State of the Industry

Each year C&IT (Conference and Incentive Travel) compile a detailed report summarising the challenges and concerns facing the event industry over the last year, and to gather opinion on the future. The findings make an interesting read for anyone involved in this exciting yet challenging industry.

On 8th June 2017 the country went to the polls and the result of a hung parliament coupled with last year’s vote to exit the European Union, meant that political uncertainty was cited as one of the biggest challenges facing the industry towards the end of last year. The main concern appeared to be the amount of unanswered questions with no one really knowing what Brexit meant for Great Britain. Questions continue to be asked as to what this will be mean for event budgets with fluctuating currencies and the effect of conversion rates, not to mention future visa issues for people travelling to other European countries. It seems to be the lack of clarity which is creating worry amongst agencies and corporate planners alike.

Maintaining year on year growth continues to be a challenge for agencies. The agency landscape is currently so incredibly competitive, and with the rise of freelance consultants, start-ups and small agencies appearing – they are all competing for too little business. Liquidations (AddingValue and Bluehat UK, to name two) are testament to these troubled times, and recent mergers and acquisitions demonstrate the need for strategic cost efficiencies also.

Budget constraints continue to challenge the industry with clients squeezing budgets year on year, yet increasingly expecting ‘more for less’, both in scale of the event and with the pressure to find the newest and most exciting venue to deliver a ‘wow’ factor, whilst keeping attendees to a manageable number to avoid falling back on more predictable purpose-built conference venues. Along with this is the challenge of convincing clients to take a risk on event venue and location to avoid the same event year on year.

And of course with budget constraints, there is a greater requirement than ever before to demonstrate the impact of the event and the value that it will bring to an organisation. With the lack of a recognised industry standard method to demonstrate the value of an event, how to measure the return on investment of an event will undoubtedly remain a challenge in the years to come.

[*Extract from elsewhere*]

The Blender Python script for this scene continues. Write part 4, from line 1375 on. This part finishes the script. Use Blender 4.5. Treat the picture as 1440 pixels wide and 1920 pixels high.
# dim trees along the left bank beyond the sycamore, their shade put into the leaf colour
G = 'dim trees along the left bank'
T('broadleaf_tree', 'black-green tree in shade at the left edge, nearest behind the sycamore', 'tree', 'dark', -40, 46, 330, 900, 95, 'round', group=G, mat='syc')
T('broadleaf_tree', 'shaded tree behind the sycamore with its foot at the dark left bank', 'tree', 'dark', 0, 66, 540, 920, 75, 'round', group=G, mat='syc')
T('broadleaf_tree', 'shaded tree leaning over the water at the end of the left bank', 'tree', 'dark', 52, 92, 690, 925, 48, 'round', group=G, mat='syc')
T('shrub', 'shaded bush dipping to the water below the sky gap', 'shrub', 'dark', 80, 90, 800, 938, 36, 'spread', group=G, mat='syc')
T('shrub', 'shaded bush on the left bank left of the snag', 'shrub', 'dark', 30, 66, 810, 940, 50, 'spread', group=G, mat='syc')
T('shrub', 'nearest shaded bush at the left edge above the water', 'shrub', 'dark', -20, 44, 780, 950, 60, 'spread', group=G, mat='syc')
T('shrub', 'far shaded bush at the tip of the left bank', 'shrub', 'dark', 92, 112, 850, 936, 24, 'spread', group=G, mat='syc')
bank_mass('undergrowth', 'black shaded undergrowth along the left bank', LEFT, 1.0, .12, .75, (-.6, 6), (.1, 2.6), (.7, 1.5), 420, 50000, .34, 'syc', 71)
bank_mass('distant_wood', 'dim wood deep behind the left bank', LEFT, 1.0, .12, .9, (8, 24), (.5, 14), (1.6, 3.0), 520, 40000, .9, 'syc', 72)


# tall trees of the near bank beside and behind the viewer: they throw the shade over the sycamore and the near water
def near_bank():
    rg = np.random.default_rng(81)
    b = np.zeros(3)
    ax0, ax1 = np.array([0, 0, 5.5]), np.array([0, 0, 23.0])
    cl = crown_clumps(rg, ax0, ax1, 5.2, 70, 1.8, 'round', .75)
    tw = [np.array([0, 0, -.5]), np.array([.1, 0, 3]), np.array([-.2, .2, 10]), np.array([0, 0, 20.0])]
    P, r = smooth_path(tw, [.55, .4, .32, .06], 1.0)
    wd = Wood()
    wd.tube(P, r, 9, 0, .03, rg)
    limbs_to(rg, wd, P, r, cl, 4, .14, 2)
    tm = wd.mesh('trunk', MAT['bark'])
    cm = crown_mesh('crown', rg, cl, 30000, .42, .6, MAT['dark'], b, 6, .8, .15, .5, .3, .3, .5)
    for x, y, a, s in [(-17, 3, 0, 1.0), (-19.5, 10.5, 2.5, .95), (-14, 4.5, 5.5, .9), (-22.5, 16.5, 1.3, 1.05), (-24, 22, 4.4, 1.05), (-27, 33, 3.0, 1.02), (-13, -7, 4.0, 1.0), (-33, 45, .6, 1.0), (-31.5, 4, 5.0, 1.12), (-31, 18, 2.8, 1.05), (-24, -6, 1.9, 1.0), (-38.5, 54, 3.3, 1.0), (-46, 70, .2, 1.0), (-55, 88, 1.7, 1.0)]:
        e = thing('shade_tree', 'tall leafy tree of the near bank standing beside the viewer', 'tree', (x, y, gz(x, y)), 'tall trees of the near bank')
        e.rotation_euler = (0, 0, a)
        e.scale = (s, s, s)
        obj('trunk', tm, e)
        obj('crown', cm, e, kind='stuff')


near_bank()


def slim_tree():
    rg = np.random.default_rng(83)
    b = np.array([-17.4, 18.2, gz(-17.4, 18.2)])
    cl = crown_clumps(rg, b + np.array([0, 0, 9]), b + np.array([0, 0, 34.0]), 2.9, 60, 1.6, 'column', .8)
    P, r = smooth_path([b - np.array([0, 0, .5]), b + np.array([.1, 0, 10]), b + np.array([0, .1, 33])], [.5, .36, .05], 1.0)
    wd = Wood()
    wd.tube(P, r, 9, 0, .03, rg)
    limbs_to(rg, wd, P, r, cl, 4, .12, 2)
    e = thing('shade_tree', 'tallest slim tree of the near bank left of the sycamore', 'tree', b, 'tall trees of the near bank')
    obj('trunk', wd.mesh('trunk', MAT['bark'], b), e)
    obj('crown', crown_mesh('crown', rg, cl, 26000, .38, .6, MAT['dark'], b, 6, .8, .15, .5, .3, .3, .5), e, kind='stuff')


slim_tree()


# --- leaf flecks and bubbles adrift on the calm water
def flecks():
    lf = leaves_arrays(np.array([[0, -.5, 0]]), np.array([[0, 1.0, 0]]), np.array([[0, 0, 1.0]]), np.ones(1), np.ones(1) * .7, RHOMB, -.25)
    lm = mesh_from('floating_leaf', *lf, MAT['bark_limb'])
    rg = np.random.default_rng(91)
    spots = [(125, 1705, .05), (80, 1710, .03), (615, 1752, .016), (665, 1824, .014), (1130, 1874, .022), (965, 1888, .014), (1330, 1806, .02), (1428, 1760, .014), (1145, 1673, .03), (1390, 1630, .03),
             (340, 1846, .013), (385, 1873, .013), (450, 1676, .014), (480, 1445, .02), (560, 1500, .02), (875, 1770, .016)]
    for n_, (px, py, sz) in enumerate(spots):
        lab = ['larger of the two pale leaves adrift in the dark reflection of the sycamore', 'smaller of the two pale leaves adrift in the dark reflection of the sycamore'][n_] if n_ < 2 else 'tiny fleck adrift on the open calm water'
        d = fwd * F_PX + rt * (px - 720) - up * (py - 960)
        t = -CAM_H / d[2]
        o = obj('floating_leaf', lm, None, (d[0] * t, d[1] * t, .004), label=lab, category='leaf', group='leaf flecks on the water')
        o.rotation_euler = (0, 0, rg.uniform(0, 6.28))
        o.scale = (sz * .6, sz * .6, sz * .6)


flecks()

In 2017, short lead-times remained a concern for agencies with the increasing pressure to be able to develop outstanding creative campaigns in an unreasonably short time frame. The current uncertain political climate has been blamed on this, with people being cautious about committing to event spend. Whether this is short-lived or a long term concern, remains to be seen.

Agencies have also spoken of the challenge of recruiting talent, with competition for the best talent remaining fierce. Finding talent takes time and is a luxury the industry just don’t have! Senior candidates also appear to prefer freelance contracts as opposed to full time positions, and the challenge of retaining junior talent when they generally have a higher expectation for promotion and salary increase, is tough.

But it isn’t all doom and gloom! Being resilient in these uncertain times is a continuing drive. Despite the ongoing worldwide terror attacks, people haven’t been deterred from travelling or from hosting large scale events. Location-wise, London remains the favourite and Manchester is second for UK destinations, whilst New York, Miami and Las Vegas still prove popular across the pond. Popularity in Incentive Travel continues to rise also, with Experiences as a reward in sales – a trip to an exotic destination is deemed much more effective than a cash incentive which will be lost in day to day costs and never spoken about round the office once it has hit the bank account! In addition, many agencies have seen a rise in roadshows and conferences. With the current political climate, companies have needed to communicate with their staff more than ever, and the frequency of conferences tend to be higher; with the scale of the conference much smaller.

The overall opinion of the year ahead seems to be realistic optimism, with most agency Managing Directors forecasting challenging but exciting times ahead. What 2018 will actually bring to the Events industry, remains to be seen.